# Required work:
Can all of these lines be returned exactly?

# Data excerpt:
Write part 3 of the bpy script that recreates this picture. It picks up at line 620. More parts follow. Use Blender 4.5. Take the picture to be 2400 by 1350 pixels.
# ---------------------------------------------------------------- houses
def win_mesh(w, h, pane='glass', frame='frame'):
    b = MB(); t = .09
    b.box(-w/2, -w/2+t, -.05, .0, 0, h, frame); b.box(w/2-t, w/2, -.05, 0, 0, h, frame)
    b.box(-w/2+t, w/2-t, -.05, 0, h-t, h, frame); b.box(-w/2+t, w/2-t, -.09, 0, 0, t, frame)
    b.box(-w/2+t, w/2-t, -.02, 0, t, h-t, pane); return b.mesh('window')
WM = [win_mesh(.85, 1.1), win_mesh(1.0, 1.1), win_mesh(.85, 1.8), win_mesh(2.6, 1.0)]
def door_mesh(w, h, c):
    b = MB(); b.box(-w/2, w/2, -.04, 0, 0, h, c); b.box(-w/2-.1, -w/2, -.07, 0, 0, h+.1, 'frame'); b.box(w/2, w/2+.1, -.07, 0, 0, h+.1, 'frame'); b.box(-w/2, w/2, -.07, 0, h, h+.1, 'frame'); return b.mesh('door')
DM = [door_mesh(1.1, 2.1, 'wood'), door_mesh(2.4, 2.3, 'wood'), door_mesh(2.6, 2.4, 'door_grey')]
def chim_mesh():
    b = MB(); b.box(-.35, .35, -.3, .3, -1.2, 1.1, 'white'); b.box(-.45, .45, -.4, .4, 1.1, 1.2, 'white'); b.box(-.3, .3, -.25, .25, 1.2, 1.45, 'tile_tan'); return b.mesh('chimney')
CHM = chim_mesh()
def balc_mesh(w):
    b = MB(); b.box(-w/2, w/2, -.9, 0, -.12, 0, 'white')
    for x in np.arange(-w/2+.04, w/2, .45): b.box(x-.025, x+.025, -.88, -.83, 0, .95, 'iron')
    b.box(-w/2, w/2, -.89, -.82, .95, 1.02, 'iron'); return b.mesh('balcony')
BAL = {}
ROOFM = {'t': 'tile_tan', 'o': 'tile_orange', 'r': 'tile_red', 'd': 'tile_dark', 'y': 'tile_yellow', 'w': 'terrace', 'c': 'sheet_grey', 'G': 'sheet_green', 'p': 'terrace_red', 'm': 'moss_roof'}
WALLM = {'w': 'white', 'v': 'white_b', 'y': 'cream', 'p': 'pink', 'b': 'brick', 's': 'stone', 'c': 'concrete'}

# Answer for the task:
Write part 3 of the bpy script that recreates this picture. It picks up at line 620. More parts follow. Use Blender 4.5. Take the picture to be 2400 by 1350 pixels.
# ---------------------------------------------------------------- houses
def win_mesh(w, h, pane='glass', frame='frame'):
    b = MB(); t = .09
    b.box(-w/2, -w/2+t, -.05, .0, 0, h, frame); b.box(w/2-t, w/2, -.05, 0, 0, h, frame)
    b.box(-w/2+t, w/2-t, -.05, 0, h-t, h, frame); b.box(-w/2+t, w/2-t, -.09, 0, 0, t, frame)
    b.box(-w/2+t, w/2-t, -.02, 0, t, h-t, pane); return b.mesh('window')
WM = [win_mesh(.85, 1.1), win_mesh(1.0, 1.1), win_mesh(.85, 1.8), win_mesh(2.6, 1.0)]
def door_mesh(w, h, c):
    b = MB(); b.box(-w/2, w/2, -.04, 0, 0, h, c); b.box(-w/2-.1, -w/2, -.07, 0, 0, h+.1, 'frame'); b.box(w/2, w/2+.1, -.07, 0, 0, h+.1, 'frame'); b.box(-w/2, w/2, -.07, 0, h, h+.1, 'frame'); return b.mesh('door')
DM = [door_mesh(1.1, 2.1, 'wood'), door_mesh(2.4, 2.3, 'wood'), door_mesh(2.6, 2.4, 'door_grey')]
def chim_mesh():
    b = MB(); b.box(-.35, .35, -.3, .3, -1.2, 1.1, 'white'); b.box(-.45, .45, -.4, .4, 1.1, 1.2, 'white'); b.box(-.3, .3, -.25, .25, 1.2, 1.45, 'tile_tan'); return b.mesh('chimney')
CHM = chim_mesh()
def balc_mesh(w):
    b = MB(); b.box(-w/2, w/2, -.9, 0, -.12, 0, 'white')
    for x in np.arange(-w/2+.04, w/2, .45): b.box(x-.025, x+.025, -.88, -.83, 0, .95, 'iron')
    b.box(-w/2, w/2, -.89, -.82, .95, 1.02, 'iron'); return b.mesh('balcony')
BAL = {}
ROOFM = {'t': 'tile_tan', 'o': 'tile_orange', 'r': 'tile_red', 'd': 'tile_dark', 'y': 'tile_yellow', 'w': 'terrace', 'c': 'sheet_grey', 'G': 'sheet_green', 'p': 'terrace_red', 'm': 'moss_roof'}
WALLM = {'w': 'white', 'v': 'white_b', 'y': 'cream', 'p': 'pink', 'b': 'brick', 's': 'stone', 'c': 'concrete'}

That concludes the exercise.